To add some color: Without much difficulty I was able to build a small POP3 server by describing the protocol as a Ragel grammar with the verbs implemented as semantic actions (a small amount of Go). It reads very nicely compared to a hand-built version of the same thing. The only real downside I found was that it was hard to tell what's wrong when your grammar isn't behaving as expected but no worse than other parser generators I've used.
There are a lot of advantages to a declarative approach, and a lot of risks and problems with hand written parsers and state machines.
A good example is the http code Zed wrote with ragel. From what I remember it was contracted by verisign because they wanted an implementation that actually followed the spec in detail, unlike all other code available at the time. That ragel code has been reused by a lot of embedded http servers in many languages now.

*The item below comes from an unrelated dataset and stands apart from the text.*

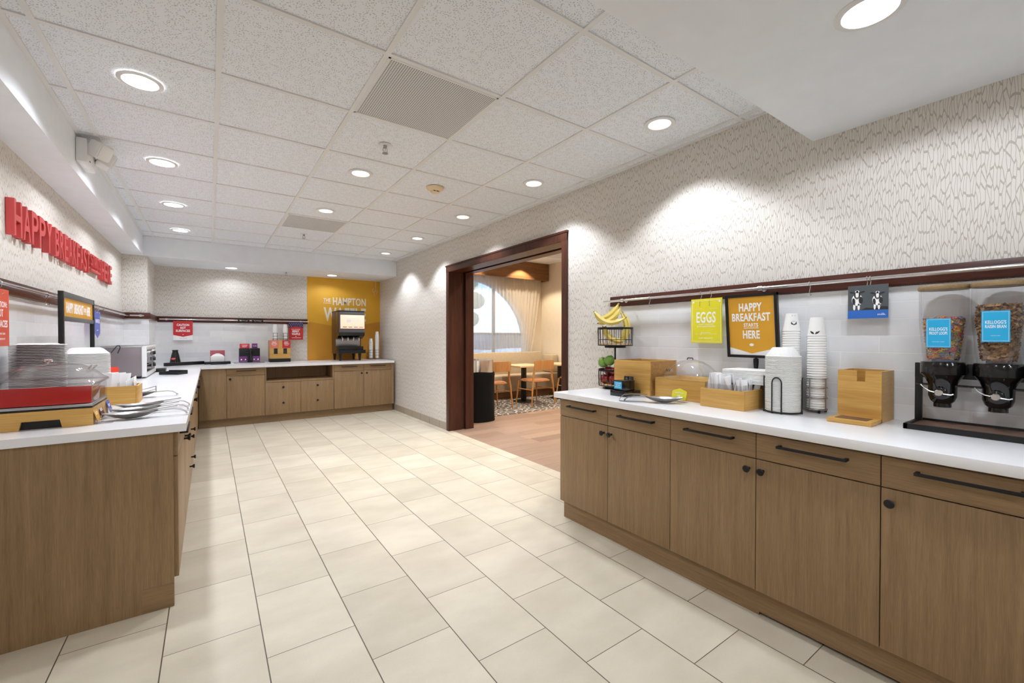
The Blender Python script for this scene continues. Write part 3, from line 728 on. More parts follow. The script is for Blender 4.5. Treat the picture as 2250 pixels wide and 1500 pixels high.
# back counter
def backcab(x0, x1, layout, label, kx=0.04, hl=0.25):
    return cabinet(label, (x0, 7.13, 0), 0, x1-x0, 0.83, OAKX, layout, top=0.812, toe=0.07, d0=0.118, d1=0.70, group='back counter cabinets', kx=kx, hl=hl)
backcab(-0.123, 0.193, 'blank', 'plain oak corner panel cabinet where the two counters meet')
backcab(0.193, 0.655, 'L', 'oak base cabinet in the back run beside the corner panel', hl=0.235)
t = backcab(0.655, 1.60, 'none', 'wide oak cabinet in the back run with an open shelf above two knobbed doors')
t['category'] = 'cabinet'
for c in list(t.children):
    if c.name.startswith('body'): bpy.data.objects.remove(c)
m = MB(); w = 0.945
m.box(0.001, w-0.001, 0.019, 0.83, 0.118, 0.585).box(0.001, w-0.001, 0.45, 0.83, 0.585, 0.812)
m.box(0.0016, 0.018, 0.0, 0.45, 0.585, 0.808).box(w-0.022, w-0.0016, 0.0, 0.45, 0.585, 0.808).box(0.018, w-0.022, 0.0, 0.45, 0.585, 0.612)
m.build('body', OAK, t)
for q in (0, 1):
    MB().rbox(0.0016+q*0.4705, 0.469+q*0.4705, 0, 0.018, 0.118, 0.581, 0.0012).build('door', OAK, t)
    dr = [c for c in t.children if c.name.startswith('door')][q]
    knob(dr, 0.233+q*0.468, 0.51); knob(dr, 0.233+q*0.468, 0.281)
backcab(1.60, 2.06, 'R', 'oak base cabinet below the juice machine', hl=0.24)
backcab(2.06, 2.512, 'L', 'oak base cabinet below the juice cups beside the wall', hl=0.245)
tag(MB().box(2.512, 2.56, 7.131, 7.96, 0.118, 0.812).box(2.512, 2.56, 7.2, 7.22, 0, 0.118).build('filler_panel', OAK), 'narrow oak filler strip between the back cabinets and the wall', 'panel')
m = MB(); m.rbox(1.945, 2.588, -2.0, 2.265, 0.832, 0.87, 0.003)
tag(m.build('worktop', QUARTZ), 'white quartz worktop of the cereal counter', 'worktop')
m = MB(); M0 = Matrix.Translation((0, 0, 0.812))
m.prism([(-0.868, 2.507), (-0.09, 2.507), (-0.09, 7.10), (2.56, 7.10), (2.56, 7.968), (-0.623, 7.968), (-0.623, 7.118), (-0.868, 7.118)], 0.036, M0)
tag(m.build('worktop', QUARTZ), 'white quartz L-shaped worktop below the red letters and along the back wall', 'worktop')
ZR, ZL = 0.8705, 0.8485

# ------------------------------------------------------------------ rods, hooks
def rod(label, pts, brk, grp='chrome hanging rods'):
    t = thing('hanging_rod', label, 'rod', pts[0], group=grp)
    o = Vector(pts[0]); m = MB(); m.tube([Vector(p)-o for p in pts], 0.0085, 12); m.build('bar', CHROME, t)
    for a, b in brk:
        a, b = Vector(a)-o, Vector(b)-o
        m = MB(); m.tube([b, a], 0.006, 10); d = (Vector(pts[-1])-o).normalized()
        m.tube([a-d*0.012, a+d*0.012], 0.0135, 12); m.tube([b, b+(a-b).normalized()*0.006], 0.016, 14)
        m.build('bracket', CHROME, t)
    return t
rod('long chrome rod on the dark rail above the cereal counter', [(2.525, 2.345, 1.521), (2.525, -2.0, 1.521)], [((2.525, y, 1.521), (2.572, y, 1.521)) for y in (2.157, 1.174, 0.05)])
rod('long chrome rod on the dark rail below the red letters', [(-0.812, 1.5, 1.508), (-0.812, 7.06, 1.508)], [((-0.812, y, 1.508), (-0.852, y, 1.508)) for y in (2.4, 3.95, 5.5, 6.7)])
rod('short chrome rod across the corner pier', [(-0.80, 7.065, 1.515), (-0.665, 7.065, 1.515)], [((-0.70, 7.065, 1.515), (-0.70, 7.102, 1.515))])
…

The thing I keep finding problematic about declarative approaches is that nobody knows them. That means if you're not a lone wolf on a project, the people editing your declarative state machine are going to be unfamiliar with it. Aside from the complaints that gives (and the "look I rewrote it" issues), that means they make mistakes and don't understand what happens.
So they don't last. They're not all that maintainable in real teams. My experiences are mostly with ANTLR code (which has a debugger and lots of tooling and isn't that hard at all).
Same reason you would want to use yacc to write a parser. A grammar annotated with code is a nice way to express a parser. If the language happens to be regular, you can use ragel to generate a directly executable deterministic state machine. The code is simple and fast.